──────── PROVIDED MATERIAL

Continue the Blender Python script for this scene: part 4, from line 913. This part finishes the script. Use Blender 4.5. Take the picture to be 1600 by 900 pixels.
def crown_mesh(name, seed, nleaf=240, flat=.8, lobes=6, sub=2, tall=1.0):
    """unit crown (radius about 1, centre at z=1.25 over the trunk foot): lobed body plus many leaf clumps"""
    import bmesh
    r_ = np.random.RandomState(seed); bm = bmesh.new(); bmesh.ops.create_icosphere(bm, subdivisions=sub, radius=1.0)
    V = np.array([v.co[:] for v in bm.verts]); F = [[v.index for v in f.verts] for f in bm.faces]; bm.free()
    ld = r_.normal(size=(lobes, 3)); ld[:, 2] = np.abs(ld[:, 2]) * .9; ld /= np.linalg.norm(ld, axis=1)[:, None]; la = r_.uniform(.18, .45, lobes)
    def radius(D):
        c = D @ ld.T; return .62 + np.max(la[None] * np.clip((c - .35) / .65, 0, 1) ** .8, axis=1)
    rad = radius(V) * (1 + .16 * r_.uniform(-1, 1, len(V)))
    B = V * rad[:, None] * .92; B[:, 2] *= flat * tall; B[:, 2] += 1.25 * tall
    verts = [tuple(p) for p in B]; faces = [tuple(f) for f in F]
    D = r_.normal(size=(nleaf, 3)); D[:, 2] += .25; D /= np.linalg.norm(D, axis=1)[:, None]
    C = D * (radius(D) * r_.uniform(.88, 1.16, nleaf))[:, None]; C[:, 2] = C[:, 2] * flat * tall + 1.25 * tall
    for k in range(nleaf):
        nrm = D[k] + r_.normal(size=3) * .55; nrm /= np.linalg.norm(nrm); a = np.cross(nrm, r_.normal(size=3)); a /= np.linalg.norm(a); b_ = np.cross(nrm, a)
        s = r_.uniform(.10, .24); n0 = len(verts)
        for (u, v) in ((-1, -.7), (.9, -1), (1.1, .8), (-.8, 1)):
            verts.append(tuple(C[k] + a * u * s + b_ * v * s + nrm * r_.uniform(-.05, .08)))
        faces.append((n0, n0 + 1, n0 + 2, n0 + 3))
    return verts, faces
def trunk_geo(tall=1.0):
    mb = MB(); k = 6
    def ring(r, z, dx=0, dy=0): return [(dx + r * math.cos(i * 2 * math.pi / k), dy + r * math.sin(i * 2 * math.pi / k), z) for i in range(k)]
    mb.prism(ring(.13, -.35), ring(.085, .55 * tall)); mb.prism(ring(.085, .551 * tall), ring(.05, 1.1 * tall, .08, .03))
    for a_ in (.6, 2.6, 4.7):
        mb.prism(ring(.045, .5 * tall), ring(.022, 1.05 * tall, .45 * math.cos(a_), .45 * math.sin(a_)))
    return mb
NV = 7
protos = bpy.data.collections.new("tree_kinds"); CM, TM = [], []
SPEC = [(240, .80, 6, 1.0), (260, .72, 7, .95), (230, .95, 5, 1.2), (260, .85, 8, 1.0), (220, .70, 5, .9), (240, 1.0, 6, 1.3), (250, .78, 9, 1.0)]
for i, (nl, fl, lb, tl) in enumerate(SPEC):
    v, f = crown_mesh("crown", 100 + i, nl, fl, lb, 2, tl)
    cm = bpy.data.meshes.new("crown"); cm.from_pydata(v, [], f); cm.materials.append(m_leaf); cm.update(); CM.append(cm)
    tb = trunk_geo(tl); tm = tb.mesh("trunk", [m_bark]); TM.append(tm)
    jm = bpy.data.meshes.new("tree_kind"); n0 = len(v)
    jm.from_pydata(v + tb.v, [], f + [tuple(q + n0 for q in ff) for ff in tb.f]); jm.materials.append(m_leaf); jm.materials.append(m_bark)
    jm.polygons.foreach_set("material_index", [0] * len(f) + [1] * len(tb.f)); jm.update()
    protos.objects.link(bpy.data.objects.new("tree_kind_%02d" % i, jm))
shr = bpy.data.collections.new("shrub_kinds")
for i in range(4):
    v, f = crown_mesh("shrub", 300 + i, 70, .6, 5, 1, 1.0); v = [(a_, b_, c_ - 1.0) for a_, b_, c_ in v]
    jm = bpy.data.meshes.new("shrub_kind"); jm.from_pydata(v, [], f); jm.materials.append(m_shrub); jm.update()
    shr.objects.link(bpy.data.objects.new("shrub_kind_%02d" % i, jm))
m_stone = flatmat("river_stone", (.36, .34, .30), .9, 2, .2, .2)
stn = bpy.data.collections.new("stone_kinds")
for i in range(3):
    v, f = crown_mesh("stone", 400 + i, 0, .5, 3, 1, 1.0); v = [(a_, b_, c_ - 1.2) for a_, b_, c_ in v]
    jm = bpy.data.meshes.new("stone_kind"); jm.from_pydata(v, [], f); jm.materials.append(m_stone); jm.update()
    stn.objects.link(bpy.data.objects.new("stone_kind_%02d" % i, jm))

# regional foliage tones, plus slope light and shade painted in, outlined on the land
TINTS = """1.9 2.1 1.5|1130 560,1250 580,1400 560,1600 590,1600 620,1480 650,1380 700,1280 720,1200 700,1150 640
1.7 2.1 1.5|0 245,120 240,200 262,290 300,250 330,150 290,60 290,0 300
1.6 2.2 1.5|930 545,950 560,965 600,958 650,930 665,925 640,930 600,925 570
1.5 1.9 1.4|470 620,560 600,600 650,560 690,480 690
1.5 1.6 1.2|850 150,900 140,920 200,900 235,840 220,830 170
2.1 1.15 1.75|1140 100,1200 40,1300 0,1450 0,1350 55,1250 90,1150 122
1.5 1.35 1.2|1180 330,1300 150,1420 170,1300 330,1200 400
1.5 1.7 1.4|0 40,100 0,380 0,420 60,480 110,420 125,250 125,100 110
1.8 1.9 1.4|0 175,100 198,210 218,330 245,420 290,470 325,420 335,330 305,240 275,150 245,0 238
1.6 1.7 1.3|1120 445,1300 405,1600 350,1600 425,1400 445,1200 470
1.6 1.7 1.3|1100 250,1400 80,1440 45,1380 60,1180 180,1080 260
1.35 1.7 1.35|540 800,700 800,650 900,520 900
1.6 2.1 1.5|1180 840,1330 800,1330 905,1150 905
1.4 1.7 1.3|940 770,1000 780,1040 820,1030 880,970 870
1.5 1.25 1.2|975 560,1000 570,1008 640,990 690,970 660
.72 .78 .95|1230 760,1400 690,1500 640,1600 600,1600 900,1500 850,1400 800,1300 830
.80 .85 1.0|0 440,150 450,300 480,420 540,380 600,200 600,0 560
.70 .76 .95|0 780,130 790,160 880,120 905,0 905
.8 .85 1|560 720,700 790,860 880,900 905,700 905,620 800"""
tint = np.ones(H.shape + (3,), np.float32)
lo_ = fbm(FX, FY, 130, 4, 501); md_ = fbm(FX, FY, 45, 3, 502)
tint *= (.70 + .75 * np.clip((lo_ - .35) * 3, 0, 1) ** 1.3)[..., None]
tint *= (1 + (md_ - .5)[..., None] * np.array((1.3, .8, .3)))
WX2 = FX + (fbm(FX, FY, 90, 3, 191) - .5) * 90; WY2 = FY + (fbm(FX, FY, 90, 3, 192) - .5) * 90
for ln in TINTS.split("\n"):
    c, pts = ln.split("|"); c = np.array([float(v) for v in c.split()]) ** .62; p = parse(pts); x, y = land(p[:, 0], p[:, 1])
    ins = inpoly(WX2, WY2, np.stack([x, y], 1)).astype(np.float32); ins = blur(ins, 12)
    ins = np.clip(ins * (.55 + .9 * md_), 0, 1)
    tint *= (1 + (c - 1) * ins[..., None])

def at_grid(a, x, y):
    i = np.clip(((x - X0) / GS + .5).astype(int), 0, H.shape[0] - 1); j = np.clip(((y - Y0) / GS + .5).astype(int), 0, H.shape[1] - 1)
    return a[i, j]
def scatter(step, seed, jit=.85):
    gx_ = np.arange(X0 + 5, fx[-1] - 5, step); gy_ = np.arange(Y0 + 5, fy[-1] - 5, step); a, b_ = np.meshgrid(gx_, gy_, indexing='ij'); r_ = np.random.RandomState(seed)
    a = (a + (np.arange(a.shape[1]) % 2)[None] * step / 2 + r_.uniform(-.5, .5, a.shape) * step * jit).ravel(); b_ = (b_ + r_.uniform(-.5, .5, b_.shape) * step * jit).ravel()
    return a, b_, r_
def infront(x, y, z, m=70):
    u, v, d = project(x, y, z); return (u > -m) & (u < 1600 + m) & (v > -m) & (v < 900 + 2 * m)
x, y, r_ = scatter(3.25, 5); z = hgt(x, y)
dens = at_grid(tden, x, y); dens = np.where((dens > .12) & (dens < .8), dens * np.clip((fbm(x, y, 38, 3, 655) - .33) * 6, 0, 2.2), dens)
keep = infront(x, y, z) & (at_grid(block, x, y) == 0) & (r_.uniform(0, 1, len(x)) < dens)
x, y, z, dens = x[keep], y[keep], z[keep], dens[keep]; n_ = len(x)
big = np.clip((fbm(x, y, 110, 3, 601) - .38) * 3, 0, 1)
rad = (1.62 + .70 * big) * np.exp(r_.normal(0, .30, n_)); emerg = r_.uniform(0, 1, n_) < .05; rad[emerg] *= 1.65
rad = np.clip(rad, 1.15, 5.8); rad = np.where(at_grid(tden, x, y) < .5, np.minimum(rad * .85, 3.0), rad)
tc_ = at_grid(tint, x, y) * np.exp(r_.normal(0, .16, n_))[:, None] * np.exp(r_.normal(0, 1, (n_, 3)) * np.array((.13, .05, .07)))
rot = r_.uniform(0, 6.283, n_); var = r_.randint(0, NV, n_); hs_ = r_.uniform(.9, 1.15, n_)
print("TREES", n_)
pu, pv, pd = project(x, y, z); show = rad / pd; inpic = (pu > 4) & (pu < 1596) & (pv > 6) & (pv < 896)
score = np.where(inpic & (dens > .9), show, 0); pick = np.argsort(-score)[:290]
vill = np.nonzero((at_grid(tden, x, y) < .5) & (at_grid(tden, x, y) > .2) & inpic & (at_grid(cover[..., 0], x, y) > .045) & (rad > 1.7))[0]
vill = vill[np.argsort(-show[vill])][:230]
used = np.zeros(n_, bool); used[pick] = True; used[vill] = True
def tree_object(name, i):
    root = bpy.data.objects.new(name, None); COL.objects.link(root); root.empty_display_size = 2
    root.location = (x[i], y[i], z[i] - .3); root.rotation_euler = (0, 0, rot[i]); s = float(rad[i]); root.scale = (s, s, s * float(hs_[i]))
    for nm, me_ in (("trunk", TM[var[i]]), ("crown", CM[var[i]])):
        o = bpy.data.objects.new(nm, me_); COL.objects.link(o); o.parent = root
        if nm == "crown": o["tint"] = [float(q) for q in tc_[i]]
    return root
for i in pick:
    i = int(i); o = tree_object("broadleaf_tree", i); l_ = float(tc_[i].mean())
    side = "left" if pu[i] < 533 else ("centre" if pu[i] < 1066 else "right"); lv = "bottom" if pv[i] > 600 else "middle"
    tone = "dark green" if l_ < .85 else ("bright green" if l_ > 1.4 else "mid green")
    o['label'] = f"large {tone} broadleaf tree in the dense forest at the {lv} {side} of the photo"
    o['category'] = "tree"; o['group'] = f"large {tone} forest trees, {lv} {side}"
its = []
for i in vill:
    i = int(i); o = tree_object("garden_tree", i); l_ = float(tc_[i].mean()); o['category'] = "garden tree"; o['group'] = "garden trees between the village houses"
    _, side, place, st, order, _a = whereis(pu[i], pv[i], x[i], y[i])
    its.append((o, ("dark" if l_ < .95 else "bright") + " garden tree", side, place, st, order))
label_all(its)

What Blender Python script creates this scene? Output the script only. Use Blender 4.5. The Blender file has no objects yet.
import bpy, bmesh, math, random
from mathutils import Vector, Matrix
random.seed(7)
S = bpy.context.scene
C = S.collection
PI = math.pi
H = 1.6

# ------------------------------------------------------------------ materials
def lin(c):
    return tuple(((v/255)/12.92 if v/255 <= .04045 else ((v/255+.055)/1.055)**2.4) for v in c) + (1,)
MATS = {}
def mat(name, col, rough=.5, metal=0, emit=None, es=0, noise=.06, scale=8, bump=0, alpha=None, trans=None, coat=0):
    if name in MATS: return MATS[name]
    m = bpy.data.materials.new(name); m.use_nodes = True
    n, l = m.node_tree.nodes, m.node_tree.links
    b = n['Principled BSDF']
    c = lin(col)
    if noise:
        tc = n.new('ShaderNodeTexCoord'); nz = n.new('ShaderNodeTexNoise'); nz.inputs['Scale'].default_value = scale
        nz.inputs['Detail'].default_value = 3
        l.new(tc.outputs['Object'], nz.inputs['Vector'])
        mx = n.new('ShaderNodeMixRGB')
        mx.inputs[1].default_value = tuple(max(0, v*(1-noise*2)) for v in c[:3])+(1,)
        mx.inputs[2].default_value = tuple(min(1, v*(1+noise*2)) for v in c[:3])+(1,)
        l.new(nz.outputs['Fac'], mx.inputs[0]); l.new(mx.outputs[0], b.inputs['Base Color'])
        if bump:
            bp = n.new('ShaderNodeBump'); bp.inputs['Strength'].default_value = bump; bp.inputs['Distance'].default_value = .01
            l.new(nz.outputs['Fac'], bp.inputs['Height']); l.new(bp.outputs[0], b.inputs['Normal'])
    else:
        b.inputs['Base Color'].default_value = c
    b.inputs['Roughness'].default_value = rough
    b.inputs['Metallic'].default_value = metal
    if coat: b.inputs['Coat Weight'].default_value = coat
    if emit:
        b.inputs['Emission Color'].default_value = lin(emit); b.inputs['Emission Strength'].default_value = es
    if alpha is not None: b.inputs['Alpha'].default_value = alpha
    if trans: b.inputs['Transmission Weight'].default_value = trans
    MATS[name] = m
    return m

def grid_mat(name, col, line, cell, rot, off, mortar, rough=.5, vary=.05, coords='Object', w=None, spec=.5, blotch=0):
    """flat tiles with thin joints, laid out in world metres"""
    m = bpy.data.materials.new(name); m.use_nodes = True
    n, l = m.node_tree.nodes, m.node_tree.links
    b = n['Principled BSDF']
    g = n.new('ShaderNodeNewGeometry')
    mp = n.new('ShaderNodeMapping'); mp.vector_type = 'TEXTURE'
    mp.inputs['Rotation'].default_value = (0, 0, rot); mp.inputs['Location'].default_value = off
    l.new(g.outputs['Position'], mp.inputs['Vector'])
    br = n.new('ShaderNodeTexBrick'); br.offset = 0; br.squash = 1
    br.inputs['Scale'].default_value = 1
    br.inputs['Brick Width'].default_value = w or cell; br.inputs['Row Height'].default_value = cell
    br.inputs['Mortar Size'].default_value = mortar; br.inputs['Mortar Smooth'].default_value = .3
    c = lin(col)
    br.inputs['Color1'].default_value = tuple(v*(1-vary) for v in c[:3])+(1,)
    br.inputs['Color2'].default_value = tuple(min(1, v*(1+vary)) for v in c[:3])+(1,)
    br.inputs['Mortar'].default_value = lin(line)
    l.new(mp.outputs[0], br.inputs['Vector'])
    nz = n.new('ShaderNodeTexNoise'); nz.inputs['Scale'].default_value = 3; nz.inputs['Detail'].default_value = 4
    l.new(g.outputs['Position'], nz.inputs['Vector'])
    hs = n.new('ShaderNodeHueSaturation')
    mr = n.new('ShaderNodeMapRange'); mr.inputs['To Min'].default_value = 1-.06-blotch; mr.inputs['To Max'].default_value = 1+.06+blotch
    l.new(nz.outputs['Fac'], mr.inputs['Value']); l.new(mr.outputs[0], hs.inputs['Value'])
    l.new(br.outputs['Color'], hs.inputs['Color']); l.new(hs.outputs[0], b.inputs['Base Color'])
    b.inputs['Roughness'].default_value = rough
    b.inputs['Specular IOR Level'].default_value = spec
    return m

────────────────

WRITTEN REQUEST: Exactly reproduce the lines that run from the line bearing "880,120 905,0 905" through the line bearing "tint *= (1 + (c - 1) * ins[..., None])", with both end lines included.

EXERCISE SOLUTION:
.70 .76 .95|0 780,130 790,160 880,120 905,0 905
.8 .85 1|560 720,700 790,860 880,900 905,700 905,620 800"""
tint = np.ones(H.shape + (3,), np.float32)
lo_ = fbm(FX, FY, 130, 4, 501); md_ = fbm(FX, FY, 45, 3, 502)
tint *= (.70 + .75 * np.clip((lo_ - .35) * 3, 0, 1) ** 1.3)[..., None]
tint *= (1 + (md_ - .5)[..., None] * np.array((1.3, .8, .3)))
WX2 = FX + (fbm(FX, FY, 90, 3, 191) - .5) * 90; WY2 = FY + (fbm(FX, FY, 90, 3, 192) - .5) * 90
for ln in TINTS.split("\n"):
    c, pts = ln.split("|"); c = np.array([float(v) for v in c.split()]) ** .62; p = parse(pts); x, y = land(p[:, 0], p[:, 1])
    ins = inpoly(WX2, WY2, np.stack([x, y], 1)).astype(np.float32); ins = blur(ins, 12)
    ins = np.clip(ins * (.55 + .9 * md_), 0, 1)
    tint *= (1 + (c - 1) * ins[..., None])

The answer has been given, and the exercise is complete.